To build the burger, spread a little yoghurt onto two bun halves, load up with sliced tomato, lay the fish on top then scatter the cucumber mix over (drain off the excess vinegar). Finish with the coriander and squash the remaining bun halves on top.

Serve with the sweet potato fries.

 

ABOVE: Joe’s chicken and orzo rat-a-tat bake | PA Photo/Maja Smend

Chicken and Orzo Rat-A-Tat Bake
Serves 4

Ingredients
1tbsp coconut oil
1 red onion, peeled and diced
1 courgette, trimmed and diced (250g)
1 aubergine, trimmed and diced (250g)
4 sprigs of fresh oregano
4 sprigs of fresh thyme
3 cloves garlic, finely chopped
1tbsp tomato puree
250g orzo
1 x 400g tin of chopped tomatoes
250ml chicken stock
2 x 200g chicken breasts, cut into 1cm slices
1tsp sweet smoked paprika
Salt and black pepper
Small bunch of parsley, roughly chopped
Small bunch of chives, finely chopped

Method:
Preheat the oven to 200°C (fan 180°C/gas mark 6). Melt half of the oil in a heavy-based flameproof casserole dish over a medium to high heat. Add the onion and cook for one minute, then throw in the courgette, aubergine, oregano, thyme and two chopped garlic cloves. Fry, stirring regularly for five minutes, until the vegetables are starting to soften.

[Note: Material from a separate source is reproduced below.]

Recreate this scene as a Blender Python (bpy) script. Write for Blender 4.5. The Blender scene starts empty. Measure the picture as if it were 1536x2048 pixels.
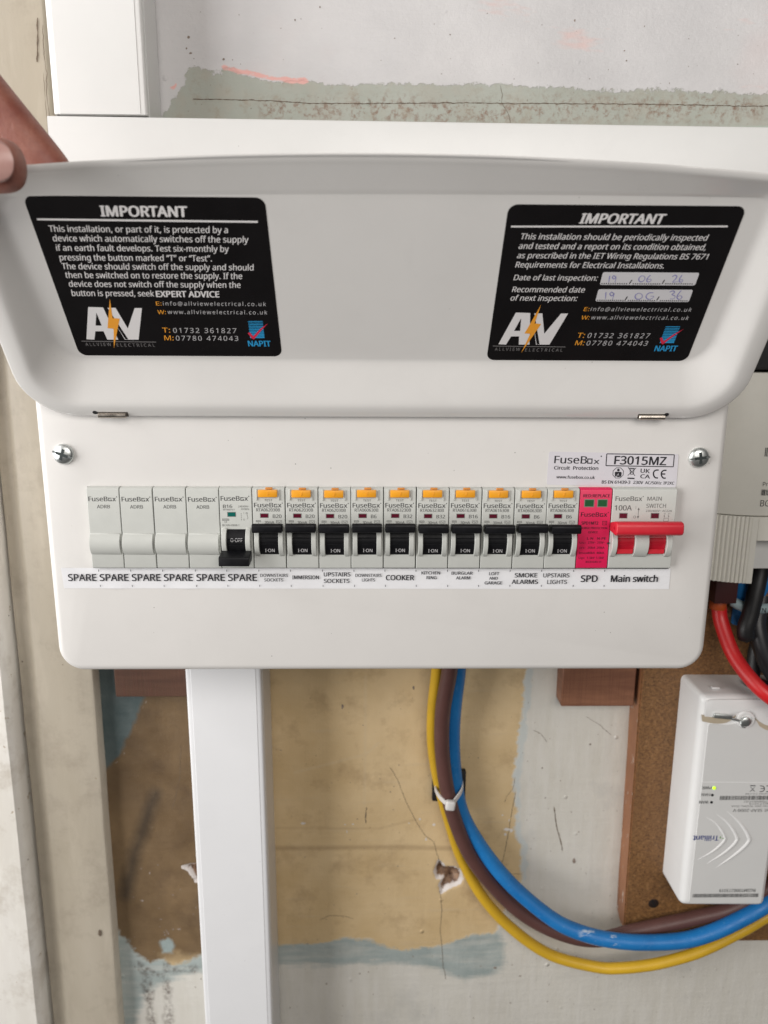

Add the tomato puree and orzo and mix to combine. Pour in the chopped tomatoes and chicken stock and bring the mixture quickly to the boil, stirring regularly. Put the lid on and slide the dish into the oven.

Meanwhile, melt the remaining oil in a large frying pan over a high heat. Add the sliced chicken and the remaining chopped garlic clove. Stir-fry the chicken so that it is virtually cooked through – it is more important at this stage to colour the meat than to cook it through. Sprinkle in the paprika along with a pinch of salt and pepper and toss the whole lot together.

Remove the pasta from the oven and carefully take off the lid, stir in the chicken, slide the lid back on and bake the whole lot together for 10 more minutes.

After 10 minutes, take the dish from the oven and stir through the parsley and chives. Serve straight from the dish to the masses.